2012/03/13

"Cultivar"

Cultivar

Queremos vivir en la naturaleza, pero en una naturaleza cultivada, la que tiene el mejor aspecto posible y no es agreste

ES| 02/12/2011 - 08:49h

Durante muchos años me he dedicado al cultivo de plantas de flor y me considero un experto en azaleas, orquídeas, hortensias y poinsettias. Últimamente he dejado las flores y me he pasado a la horticultura. He cambiado la belleza por la utilidad, en la que he encontrado otro tipo de belleza. Me siento orgulloso de haber inventado una nueva variedad de col,
y ahora estoy metido en un proyecto transcendental para la humanidad: conseguir el tomate perfecto. Soy, pues, un cultivador. También me considero un pedagogo y, pensándolo bien, resulta que ambas profesiones son iguales, aunque cambie la materia prima con la que trabajan. En un caso, las plantas y en otro, los niños. Cultura es el fruto del cultivo. Culto es el cultivado, el que no es de naturaleza salvaje. Como decía Tomás de Aquino, “el que no se deja llevar por la facilidad animal”. Yo añado: “Ni por la inercia vegetal”. Continuaré con detalles autobiográficos, porque la cordialidad que demuestran con sus mensajes los lectores de ES me anima a las confidencias. Hubo un tiempo en que me interesaron mucho las rosas y –dada mi pasión por la historia– me interesó la genealogía de las variedades que conocemos. Seguí su rastro en la pintura, en los libros antiguos de botánica y, además, encontré algunos rosalistas franceses e ingleses, expertos en arqueología botánica, que habían recuperado rosas de hace tres o cuatro siglos.
¡Qué desilusión! Eran rosas demasiado cercanas al espino originario, con pocos pétalos y un capullo que se abre rápidamente sin dejar que lo disfrutemos. El cultivo ha mejorado la espontaneidad de la naturaleza.
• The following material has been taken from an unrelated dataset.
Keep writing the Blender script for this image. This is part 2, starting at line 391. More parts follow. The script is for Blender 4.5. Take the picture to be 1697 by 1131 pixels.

Cuando en el Museo Antropológico de México vi la representación de las primeras mazorcas de maíz y las comparé con las que cultivo, comprendí que había habido un progreso. Las mías eran más bellas y más útiles. En la diferencia que había entre ellas no había intervenido ningún tipo de ingeniería genética, sino sólo procesos educativos –cultivadores– que habían desarrollado, seleccionado, expansionado las posibilidades que ya estaban en el código genético de las rosas o del maíz. De nuevo llego a la misma conclusión: la educación mejora la naturaleza.
Cada vez que oigan o lean la palabra mejor, les aconsejo que pregunten ¿mejor para qué o para quién? Mis mazorcas de maíz son mejores porque producen más granos, las variedades actuales de trigo son mejores porque no estallan al madurar y permiten recolectarlas, tienen más granos, son más cortas y gastan menos energía en paja, lo que les permite alimentar a más gente. El criterio es utilitario. ¿Y en el ser humano? ¿Hemos progresado a lo largo de la historia? En un chiste de La Codorniz un individuo abre una lata de sardinas y se encuentra dentro a un hombre. “¿Qué hace usted ahí?”. “Pues verá. Yo iba nadando, nadando y…”. Pues lo mismo me pasa a mí. Estaba hablándole de mis plantas, de su cultivo y me encuentro no en una lata de sardinas, pero sí en el fragor de una batalla filosófica. ¿Hemos progresado? Pues sí, pero precariamente. Es decir, sufrimos retrocesos terribles. Como cultivador, intento que mi jardín no vuelva a su naturaleza salvaje. Me apasiona su riqueza, su fuerza, pero no es humana. Queremos vivir en la naturaleza, sí, pero en una naturaleza cultivada, es decir, que ha actualizado sus mejores posibilidades, las más deseables para todos, aquellas que, una vez alcanzadas, no queremos perder. La espontaneidad es agreste. El cultivo, la cultura, la educación es la que nos hace valorar esos logros, nos vuelve críticos hacia nuestros fracasos, y nos hace estar vigilantes ante la amenaza de encanallarnos que nos acecha a todos.